Required work:
Copy out the listing that follows, exactly, without its pictures.

BEGIN

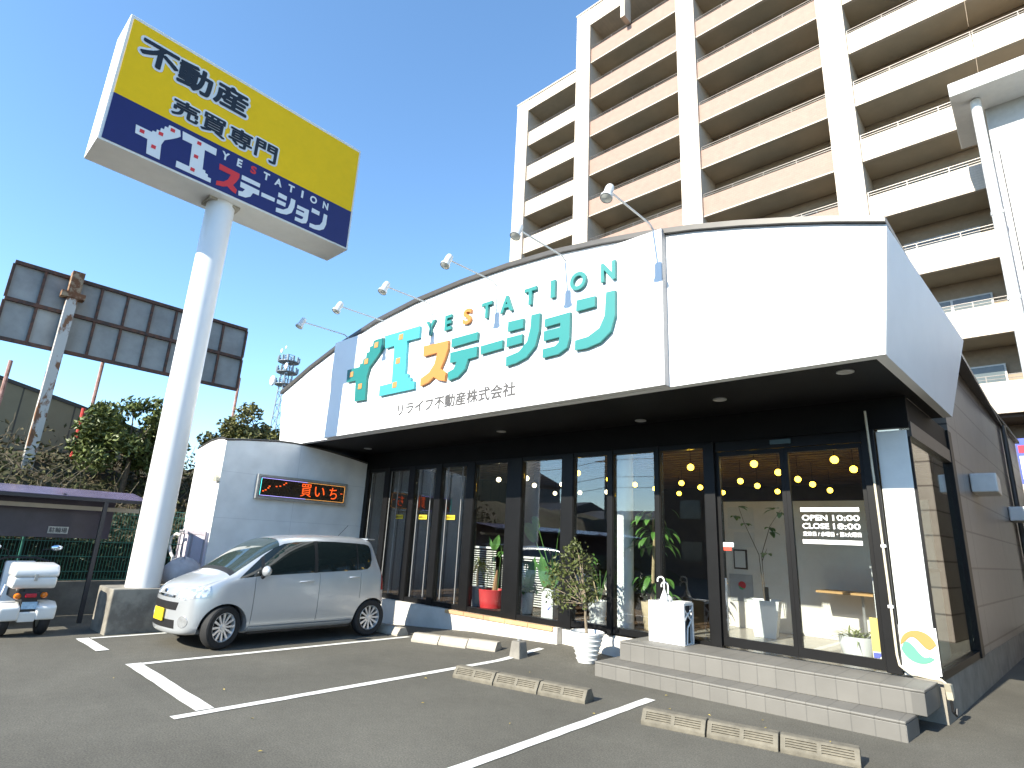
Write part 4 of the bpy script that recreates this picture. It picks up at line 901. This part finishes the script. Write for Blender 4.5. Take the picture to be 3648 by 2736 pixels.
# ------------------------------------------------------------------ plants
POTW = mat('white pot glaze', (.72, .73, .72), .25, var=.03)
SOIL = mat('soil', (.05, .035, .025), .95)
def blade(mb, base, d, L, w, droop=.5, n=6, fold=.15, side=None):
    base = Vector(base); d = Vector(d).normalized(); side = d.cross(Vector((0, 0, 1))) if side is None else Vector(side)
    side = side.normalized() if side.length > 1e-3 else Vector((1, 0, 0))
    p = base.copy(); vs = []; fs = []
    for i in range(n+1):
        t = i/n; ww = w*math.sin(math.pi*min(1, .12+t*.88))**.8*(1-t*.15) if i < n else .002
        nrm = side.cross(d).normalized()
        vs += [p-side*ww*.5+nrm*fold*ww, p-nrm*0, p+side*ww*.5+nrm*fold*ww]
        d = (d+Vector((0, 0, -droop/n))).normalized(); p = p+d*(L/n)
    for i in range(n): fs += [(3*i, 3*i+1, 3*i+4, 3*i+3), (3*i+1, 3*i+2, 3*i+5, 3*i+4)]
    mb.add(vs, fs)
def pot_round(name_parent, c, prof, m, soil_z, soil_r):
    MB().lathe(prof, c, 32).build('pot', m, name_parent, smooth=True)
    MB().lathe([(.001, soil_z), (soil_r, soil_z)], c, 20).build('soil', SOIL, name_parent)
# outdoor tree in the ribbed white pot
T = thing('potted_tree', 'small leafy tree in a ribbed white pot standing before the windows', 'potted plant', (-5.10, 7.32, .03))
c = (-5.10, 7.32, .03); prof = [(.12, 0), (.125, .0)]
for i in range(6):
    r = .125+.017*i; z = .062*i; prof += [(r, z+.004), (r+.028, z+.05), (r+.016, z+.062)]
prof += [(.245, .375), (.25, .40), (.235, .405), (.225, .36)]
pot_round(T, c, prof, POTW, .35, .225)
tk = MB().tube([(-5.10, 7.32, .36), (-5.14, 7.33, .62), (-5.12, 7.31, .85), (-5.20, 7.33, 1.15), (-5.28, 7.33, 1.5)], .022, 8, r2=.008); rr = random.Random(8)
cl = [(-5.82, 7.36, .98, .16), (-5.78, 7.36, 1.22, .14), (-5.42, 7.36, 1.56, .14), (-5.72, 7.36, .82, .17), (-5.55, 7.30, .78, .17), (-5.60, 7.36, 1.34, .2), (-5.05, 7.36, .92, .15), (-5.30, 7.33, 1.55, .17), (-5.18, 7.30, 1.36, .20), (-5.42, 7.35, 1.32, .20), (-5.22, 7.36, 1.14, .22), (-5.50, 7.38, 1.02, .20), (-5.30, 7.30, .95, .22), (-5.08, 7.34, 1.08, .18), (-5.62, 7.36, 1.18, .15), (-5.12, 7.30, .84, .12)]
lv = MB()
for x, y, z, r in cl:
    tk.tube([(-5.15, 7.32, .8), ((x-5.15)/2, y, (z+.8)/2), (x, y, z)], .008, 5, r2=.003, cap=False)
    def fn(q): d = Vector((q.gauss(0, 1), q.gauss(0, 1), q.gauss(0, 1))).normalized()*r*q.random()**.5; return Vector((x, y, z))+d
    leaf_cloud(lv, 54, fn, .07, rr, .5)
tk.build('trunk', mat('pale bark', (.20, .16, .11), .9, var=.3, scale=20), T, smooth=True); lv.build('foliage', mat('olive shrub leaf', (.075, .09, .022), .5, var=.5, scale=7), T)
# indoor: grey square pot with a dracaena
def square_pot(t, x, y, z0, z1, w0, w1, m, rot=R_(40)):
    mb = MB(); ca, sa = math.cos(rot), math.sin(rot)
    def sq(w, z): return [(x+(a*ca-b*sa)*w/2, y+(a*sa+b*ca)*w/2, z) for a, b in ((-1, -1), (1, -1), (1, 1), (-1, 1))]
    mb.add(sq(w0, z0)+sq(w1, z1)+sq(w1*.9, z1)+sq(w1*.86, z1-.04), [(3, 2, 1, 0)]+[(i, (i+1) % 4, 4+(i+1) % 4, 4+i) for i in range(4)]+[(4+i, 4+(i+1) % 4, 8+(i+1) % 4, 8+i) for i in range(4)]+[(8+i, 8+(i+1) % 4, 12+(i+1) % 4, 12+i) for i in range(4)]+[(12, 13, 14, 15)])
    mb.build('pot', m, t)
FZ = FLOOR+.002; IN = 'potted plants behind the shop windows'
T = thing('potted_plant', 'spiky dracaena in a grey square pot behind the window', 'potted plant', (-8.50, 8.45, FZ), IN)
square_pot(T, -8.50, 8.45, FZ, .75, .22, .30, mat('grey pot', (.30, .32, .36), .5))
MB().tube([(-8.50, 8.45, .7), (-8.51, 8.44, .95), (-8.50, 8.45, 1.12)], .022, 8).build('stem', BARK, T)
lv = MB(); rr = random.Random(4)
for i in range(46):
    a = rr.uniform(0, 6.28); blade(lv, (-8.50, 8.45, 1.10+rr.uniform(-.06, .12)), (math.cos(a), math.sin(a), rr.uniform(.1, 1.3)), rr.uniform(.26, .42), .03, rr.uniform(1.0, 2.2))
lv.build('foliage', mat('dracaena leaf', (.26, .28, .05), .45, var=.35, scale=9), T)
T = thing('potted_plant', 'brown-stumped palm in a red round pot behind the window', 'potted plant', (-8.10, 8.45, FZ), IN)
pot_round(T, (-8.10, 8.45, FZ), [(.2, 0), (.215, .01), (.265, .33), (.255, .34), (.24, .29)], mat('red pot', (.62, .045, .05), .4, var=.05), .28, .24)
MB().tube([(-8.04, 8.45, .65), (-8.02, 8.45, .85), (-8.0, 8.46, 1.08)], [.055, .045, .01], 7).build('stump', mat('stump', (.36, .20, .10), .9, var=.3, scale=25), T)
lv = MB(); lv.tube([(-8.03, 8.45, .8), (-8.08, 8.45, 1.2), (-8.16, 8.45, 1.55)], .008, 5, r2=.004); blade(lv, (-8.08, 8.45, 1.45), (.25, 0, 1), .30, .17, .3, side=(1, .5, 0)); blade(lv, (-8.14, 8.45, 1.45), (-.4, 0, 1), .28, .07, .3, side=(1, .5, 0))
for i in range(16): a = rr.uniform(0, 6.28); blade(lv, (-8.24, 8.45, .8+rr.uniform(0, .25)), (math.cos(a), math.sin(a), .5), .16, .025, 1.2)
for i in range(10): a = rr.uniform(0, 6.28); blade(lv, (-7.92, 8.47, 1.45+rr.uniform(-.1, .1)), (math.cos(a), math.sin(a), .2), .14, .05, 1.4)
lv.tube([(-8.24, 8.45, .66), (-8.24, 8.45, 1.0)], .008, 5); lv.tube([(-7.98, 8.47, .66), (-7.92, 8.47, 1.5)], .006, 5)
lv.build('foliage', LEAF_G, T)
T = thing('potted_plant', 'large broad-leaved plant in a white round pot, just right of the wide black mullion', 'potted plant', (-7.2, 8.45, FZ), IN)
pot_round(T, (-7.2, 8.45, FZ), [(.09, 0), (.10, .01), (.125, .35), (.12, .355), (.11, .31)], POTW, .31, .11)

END

Task answer:
Write part 4 of the bpy script that recreates this picture. It picks up at line 901. This part finishes the script. Write for Blender 4.5. Take the picture to be 3648 by 2736 pixels.
# ------------------------------------------------------------------ plants
POTW = mat('white pot glaze', (.72, .73, .72), .25, var=.03)
SOIL = mat('soil', (.05, .035, .025), .95)
def blade(mb, base, d, L, w, droop=.5, n=6, fold=.15, side=None):
    base = Vector(base); d = Vector(d).normalized(); side = d.cross(Vector((0, 0, 1))) if side is None else Vector(side)
    side = side.normalized() if side.length > 1e-3 else Vector((1, 0, 0))
    p = base.copy(); vs = []; fs = []
    for i in range(n+1):
        t = i/n; ww = w*math.sin(math.pi*min(1, .12+t*.88))**.8*(1-t*.15) if i < n else .002
        nrm = side.cross(d).normalized()
        vs += [p-side*ww*.5+nrm*fold*ww, p-nrm*0, p+side*ww*.5+nrm*fold*ww]
        d = (d+Vector((0, 0, -droop/n))).normalized(); p = p+d*(L/n)
    for i in range(n): fs += [(3*i, 3*i+1, 3*i+4, 3*i+3), (3*i+1, 3*i+2, 3*i+5, 3*i+4)]
    mb.add(vs, fs)
def pot_round(name_parent, c, prof, m, soil_z, soil_r):
    MB().lathe(prof, c, 32).build('pot', m, name_parent, smooth=True)
    MB().lathe([(.001, soil_z), (soil_r, soil_z)], c, 20).build('soil', SOIL, name_parent)
# outdoor tree in the ribbed white pot
T = thing('potted_tree', 'small leafy tree in a ribbed white pot standing before the windows', 'potted plant', (-5.10, 7.32, .03))
c = (-5.10, 7.32, .03); prof = [(.12, 0), (.125, .0)]
for i in range(6):
    r = .125+.017*i; z = .062*i; prof += [(r, z+.004), (r+.028, z+.05), (r+.016, z+.062)]
prof += [(.245, .375), (.25, .40), (.235, .405), (.225, .36)]
pot_round(T, c, prof, POTW, .35, .225)
tk = MB().tube([(-5.10, 7.32, .36), (-5.14, 7.33, .62), (-5.12, 7.31, .85), (-5.20, 7.33, 1.15), (-5.28, 7.33, 1.5)], .022, 8, r2=.008); rr = random.Random(8)
cl = [(-5.82, 7.36, .98, .16), (-5.78, 7.36, 1.22, .14), (-5.42, 7.36, 1.56, .14), (-5.72, 7.36, .82, .17), (-5.55, 7.30, .78, .17), (-5.60, 7.36, 1.34, .2), (-5.05, 7.36, .92, .15), (-5.30, 7.33, 1.55, .17), (-5.18, 7.30, 1.36, .20), (-5.42, 7.35, 1.32, .20), (-5.22, 7.36, 1.14, .22), (-5.50, 7.38, 1.02, .20), (-5.30, 7.30, .95, .22), (-5.08, 7.34, 1.08, .18), (-5.62, 7.36, 1.18, .15), (-5.12, 7.30, .84, .12)]
lv = MB()
for x, y, z, r in cl:
    tk.tube([(-5.15, 7.32, .8), ((x-5.15)/2, y, (z+.8)/2), (x, y, z)], .008, 5, r2=.003, cap=False)
    def fn(q): d = Vector((q.gauss(0, 1), q.gauss(0, 1), q.gauss(0, 1))).normalized()*r*q.random()**.5; return Vector((x, y, z))+d
    leaf_cloud(lv, 54, fn, .07, rr, .5)
tk.build('trunk', mat('pale bark', (.20, .16, .11), .9, var=.3, scale=20), T, smooth=True); lv.build('foliage', mat('olive shrub leaf', (.075, .09, .022), .5, var=.5, scale=7), T)
# indoor: grey square pot with a dracaena
def square_pot(t, x, y, z0, z1, w0, w1, m, rot=R_(40)):
    mb = MB(); ca, sa = math.cos(rot), math.sin(rot)
    def sq(w, z): return [(x+(a*ca-b*sa)*w/2, y+(a*sa+b*ca)*w/2, z) for a, b in ((-1, -1), (1, -1), (1, 1), (-1, 1))]
    mb.add(sq(w0, z0)+sq(w1, z1)+sq(w1*.9, z1)+sq(w1*.86, z1-.04), [(3, 2, 1, 0)]+[(i, (i+1) % 4, 4+(i+1) % 4, 4+i) for i in range(4)]+[(4+i, 4+(i+1) % 4, 8+(i+1) % 4, 8+i) for i in range(4)]+[(8+i, 8+(i+1) % 4, 12+(i+1) % 4, 12+i) for i in range(4)]+[(12, 13, 14, 15)])
    mb.build('pot', m, t)
FZ = FLOOR+.002; IN = 'potted plants behind the shop windows'
T = thing('potted_plant', 'spiky dracaena in a grey square pot behind the window', 'potted plant', (-8.50, 8.45, FZ), IN)
square_pot(T, -8.50, 8.45, FZ, .75, .22, .30, mat('grey pot', (.30, .32, .36), .5))
MB().tube([(-8.50, 8.45, .7), (-8.51, 8.44, .95), (-8.50, 8.45, 1.12)], .022, 8).build('stem', BARK, T)
lv = MB(); rr = random.Random(4)
for i in range(46):
    a = rr.uniform(0, 6.28); blade(lv, (-8.50, 8.45, 1.10+rr.uniform(-.06, .12)), (math.cos(a), math.sin(a), rr.uniform(.1, 1.3)), rr.uniform(.26, .42), .03, rr.uniform(1.0, 2.2))
lv.build('foliage', mat('dracaena leaf', (.26, .28, .05), .45, var=.35, scale=9), T)
T = thing('potted_plant', 'brown-stumped palm in a red round pot behind the window', 'potted plant', (-8.10, 8.45, FZ), IN)
pot_round(T, (-8.10, 8.45, FZ), [(.2, 0), (.215, .01), (.265, .33), (.255, .34), (.24, .29)], mat('red pot', (.62, .045, .05), .4, var=.05), .28, .24)
MB().tube([(-8.04, 8.45, .65), (-8.02, 8.45, .85), (-8.0, 8.46, 1.08)], [.055, .045, .01], 7).build('stump', mat('stump', (.36, .20, .10), .9, var=.3, scale=25), T)
lv = MB(); lv.tube([(-8.03, 8.45, .8), (-8.08, 8.45, 1.2), (-8.16, 8.45, 1.55)], .008, 5, r2=.004); blade(lv, (-8.08, 8.45, 1.45), (.25, 0, 1), .30, .17, .3, side=(1, .5, 0)); blade(lv, (-8.14, 8.45, 1.45), (-.4, 0, 1), .28, .07, .3, side=(1, .5, 0))
for i in range(16): a = rr.uniform(0, 6.28); blade(lv, (-8.24, 8.45, .8+rr.uniform(0, .25)), (math.cos(a), math.sin(a), .5), .16, .025, 1.2)
for i in range(10): a = rr.uniform(0, 6.28); blade(lv, (-7.92, 8.47, 1.45+rr.uniform(-.1, .1)), (math.cos(a), math.sin(a), .2), .14, .05, 1.4)
lv.tube([(-8.24, 8.45, .66), (-8.24, 8.45, 1.0)], .008, 5); lv.tube([(-7.98, 8.47, .66), (-7.92, 8.47, 1.5)], .006, 5)
lv.build('foliage', LEAF_G, T)
T = thing('potted_plant', 'large broad-leaved plant in a white round pot, just right of the wide black mullion', 'potted plant', (-7.2, 8.45, FZ), IN)
pot_round(T, (-7.2, 8.45, FZ), [(.09, 0), (.10, .01), (.125, .35), (.12, .355), (.11, .31)], POTW, .31, .11)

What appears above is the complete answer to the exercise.